◆ EXERCISE OBJECTIVE
Please list all lines of the material below in which the string "from" occurs.

◆ SUPPLIED MATERIAL
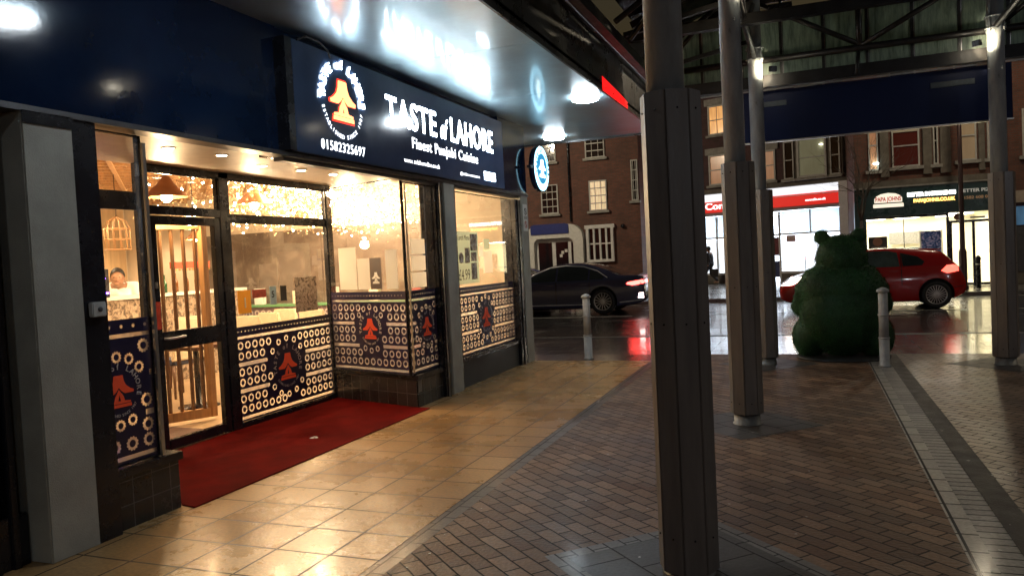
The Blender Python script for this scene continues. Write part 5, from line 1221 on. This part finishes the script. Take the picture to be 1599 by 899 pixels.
# pendants
def pendant(x, y, z, lab, s=1.):
    t = thing('pendant_lamp', lab, 'pendant lamp', (x,y,z), 'copper pendant lamps in the restaurant')
    MB().lathe((x,y,z), [(.03*s,.22*s),(.05*s,.2*s),(.09*s,.13*s),(.18*s,.05*s),(.21*s,0)], 28, cap=False).build('lamp_shade', mat('copper_shade', (.45,.22,.1), .35, metal=.7), t, recalc=False)
    MB().tube([(x,y,z+.2*s),(x,y,3.04)], .006, 6).build('cord', black, t)
    MB().ball((x,y,z+.0), .055*s, 2).build('bulb', emit('pendant_bulb', (1,.68,.34), 120), t)
    lamp('pendant_light', (x,y,z-.1), 50, WARM, .06, t)
pendant(-6.15,6.15,2.42,'copper pendant glowing above the entrance door transom'); pendant(-6.2,7.55,2.42,'copper pendant glowing behind the wide window transom')
pendant(-6.7,7.08,2.02,'small copper pendant blazing through the top of the entrance door',.5); pendant(-9.3,7.4,2.45,'copper pendant hanging over the far counter'); pendant(-7.4,10.0,2.4,'copper pendant deep behind the angled bay window')
# birdcage lantern
BC = thing('birdcage_lantern', 'domed wire birdcage lantern hanging inside the left bay window', 'lantern', (-8.2,7.35,1.98))
b = MB(); c_ = Vector((-8.2,7.35,1.98)); 
for k in range(12):
    a = 2*math.pi*k/12; b.tube([c_+V((.15*math.cos(a),.15*math.sin(a),0)), c_+V((.15*math.cos(a),.15*math.sin(a),.26)), c_+V((.11*math.cos(a),.11*math.sin(a),.36)), c_+V((0,0,.42))], .006, 5)
for z in (0,.13,.26): b.tube([c_+V((.15*math.cos(2*math.pi*k/20),.15*math.sin(2*math.pi*k/20),z)) for k in range(21)], .007, 5)
b.build('wire_cage', woodlt, BC); MB().tube([c_+V((0,0,.42)), c_+V((0,0,1.06))], .005, 5).build('hanging_cord', black, BC)
# gold leaf garland canopy hanging along the ceiling behind the windows
GH = thing('hanging_garland', 'dense golden hanging garland with fairy lights under the ceiling behind the window tops', 'garland', (-6.2,9,2.1))
rg = random.Random(5); lv = MB(); fb_ = MB()
for i in range(1500):
    x = -5.75-rg.random()**1.3*1.7; y = rg.uniform(6.7,11.05); zt = 3.0; zb = rg.gauss(2.22,.075)
    if y < 7.4 and rg.random() < .6: continue
    z = zt
    n0 = 9
    for k in range(n0):
        zz = zb+(zt-zb)*rg.random(); p = V((x+rg.gauss(0,.02),y+rg.gauss(0,.02),zz)); d = V((rg.gauss(0,1),rg.gauss(0,1),rg.gauss(-.6,.6))).normalized(); sd = d.cross(V((rg.random(),rg.random(),1))).normalized()
        L = rg.uniform(.02,.045); lv.mi = rg.choice((0,0,1,2)); lv.quad(p, p+d*L*.5+sd*L*.28, p+d*L, p+d*L*.5-sd*L*.28)
    if rg.random() < .33:
        fb_.ball((x,y,zb+rg.random()*.6), .011, 1)
lv.build('garland_leaves', [mat('gold_leaf', (.8,.6,.32), .4, noise=.2), mat('pale_gold_leaf', (.85,.68,.4), .4), mat('brown_leaf', (.25,.13,.05), .5)], GH, recalc=False)
fb_.build('fairy_lights', emit('fairy_light', (1,.80,.54), 90), GH)
for x, y, z, e_ in ((-6.3,8.6,2.55,130),(-6.2,9.6,2.5,110),(-6.0,7.7,2.6,60),(-5.2,8.9,2.5,18),(-6.6,10.5,2.5,45)): lamp('garland_light', (x,y,z), e_*1.1, (1,.70,.38), .1, GH)
# ceiling spots over counter and back of room
for x, y in ((-8.2,9.6),(-10.6,8.2),(-8.4,6.6),(-11,10)):
    t = thing('ceiling_spot', f'small round ceiling spotlight {"over the counter" if x > -9 else "at the back of the restaurant"} {"towards the far wall" if y > 9 else "towards the near wall"}', 'spotlight', (x,y,3.0), 'small ceiling spots in the restaurant')
    MB().lathe((x,y,2.93), [(.06,.1),(.065,.0),(.05,.0)], 18).build('housing', white, t); MB().lathe((x,y,2.932), [(.048,0),(.048,-.004)], 18).build('lens', MATS['downlight_lens'], t)
    lamp('ceiling_spot_light', (x,y,2.9), 150, (1,.72,.42), .05, t, 'SPOT', spot=R(130))
# purple neon and wall of bottles/pictures at the back
NE = thing('neon_sign', 'small purple neon strip glowing at the edge of the left bay window', 'neon sign', (-8.9,9.0,1.5))
b = MB(); b.tube([(-8.96,7.62,1.42),(-8.96,7.62,1.68)], .012, 8); b.tube([(-8.96,7.68,1.42),(-8.96,7.82,1.42)], .012, 8); b.tube([(-8.96,7.68,1.62),(-8.96,7.78,1.62)], .012, 8)
b.build('neon_tube', emit('purple_neon', (.25,.08,1), 14), NE); MB().box(-8.995,-8.98,7.58,7.86,1.362,1.75).build('backing', black, NE)
PF = thing('wall_mural', 'brown grey textured wall picture on the end wall seen through the wide windows', 'picture', (-8,11.1,1))
MB().box(-10.5,-5.6,11.12,11.155,.95,2.3).build('picture_panel', photo_mat('dim_wall_mural', (.10,.075,.06), (.13,.10,.08), (.19,.155,.125), 2.2), PF)  # brown grey print stands in for dark interior and window reflections
SB = thing('side_board', 'low green lipped shelf with printed ring front along the end wall', 'shelf', (-8,10.9,0))
MB().box(-10.4,-5.7,10.75,11.1,.0,1.0).build('cabinet', mat('purple_grey_cabinet', (.16,.12,.13), .5), SB); MB().box(-10.4,-5.7,10.72,11.1,1.002,1.04).build('green_lip', mat('green_shelf_edge', (.12,.3,.14), .4), SB)
b = MB()
for k in range(34):
    for z in (.62,.76,.9):
        x = -10.2+k*.13; n = 10
        for i in range(n):
            a0, a1_ = 2*math.pi*i/n, 2*math.pi*(i+1)/n
            b.quad(*[(x+r*math.cos(a),10.745,z+r*math.sin(a)) for r, a in ((.05,a0),(.05,a1_),(.028,a1_),(.028,a0))])
b.build('printed_rings', mat('pale_print', (.5,.45,.42), .5), SB, recalc=False)

for k, (y, z, w, h) in enumerate(((6.1,1.9,.4,.5),(6.75,1.85,.35,.45),(7.4,1.95,.35,.5))):
    t = thing('framed_picture', ('left','middle','right')[k]+'most framed picture of three on the dark panel behind the cook', 'picture', (-12.12,y,z), 'framed pictures behind the counter')
    MB().box(-12.138,-12.11,y-w/2,y+w/2,z-h/2,z+h/2).build('picture_frame', woodlt, t); MB().box(-12.109,-12.105,y-w/2+.03,y+w/2-.03,z-h/2+.03,z+h/2-.03).build('picture_print', MATS['food_photo'], t)
rb2 = random.Random(21)
bcol = [mat('green_bottle_glass', (.02,.09,.03), .12, coat=.5), mat('amber_bottle_glass', (.2,.07,.01), .12, coat=.5), mat('clear_bottle_glass', (.35,.37,.36), .12, coat=.5)]
for k in range(7):
    y = 9.0+k*.22; kind = rb2.randrange(3); h = rb2.uniform(.24,.32)
    o = MB().lathe((-9.15,y,1.362), [(.036,0),(.037,h*.55),(.014,h*.75),(.013,h)], 12).build('bottle', bcol[kind], None)
    tag(place_base(o), ('green','amber','clear')[kind]+' glass bottle on the stone counter, %s of the row counted from the cook' % ('first','second','third','fourth','fifth','sixth','seventh')[k], 'bottle', 'bottles on the restaurant counter')
for k, (x, z) in enumerate(((-9.6,1.16),(-8.9,1.2),(-8.1,1.14),(-7.4,1.18),(-6.6,1.15))):
    o = MB().box(x-.09,x+.09,10.80,10.9,1.042,z+.12).build('menu_stand', paper if k % 2 else MATS['warm_plaster'], None, bevel=.006)
    tag(place_base(o), ('first','second','third','fourth','fifth')[k]+' pale card stand from the left on the green edged shelf', 'card stand', 'card stands on the green edged shelf')
# ================================================================ carpet and litter
cm = mat('red_carpet_pile', (.17,.005,.004), .9, spec=.05, noise=.45, nscale=2.5, bump=.9, bscale=420)
cp = MB().prism([(-5.47,5.2),(-4.13,4.09),(-4.0,4.07),(-3.96,7.52),(-4.1,7.53),(-5.47,7.98)], lambda u,v,t: (u,v,t), .0045, .014).build('red_carpet', cm); tag(place_base(cp), 'red carpet laid across the entrance recess in front of the glazed door', 'carpet')
b = MB().prism([(0,0),(.07,.01),(.08,.04),(.045,.05),(.03,.035),(.0,.04)], lambda u,v,t: (-4.45+u,6.0+v,.0145+t+.01*math.sin(u*60)), 0, .004); o = b.build('paper_scrap', paper); tag(place_base(o), 'small crumpled scrap of white paper lying on the red carpet', 'litter')
lt = MB(); r4 = random.Random(9)
for i in range(170):
    x, y = r4.uniform(-2.1,3), r4.uniform(3,11.5); a = r4.random()*6; q = r4.uniform(.004,.011)
    lt.quad(*[(x+q*math.cos(a+k*1.57)*(1.5 if k % 2 else .8), y+q*math.sin(a+k*1.57), .0035+.002*(k % 2)) for k in range(4)])
o = lt.build('trodden_gum_spots', mat('pale_gum', (.4,.39,.36), .6)); o['kind'] = 'stuff'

◆ IN RESPONSE
The Blender Python script for this scene continues. Write part 5, from line 1221 on. This part finishes the script. Take the picture to be 1599 by 899 pixels.
    tag(place_base(o), ('green','amber','clear')[kind]+' glass bottle on the stone counter, %s of the row counted from the cook' % ('first','second','third','fourth','fifth','sixth','seventh')[k], 'bottle', 'bottles on the restaurant counter')
    tag(place_base(o), ('first','second','third','fourth','fifth')[k]+' pale card stand from the left on the green edged shelf', 'card stand', 'card stands on the green edged shelf')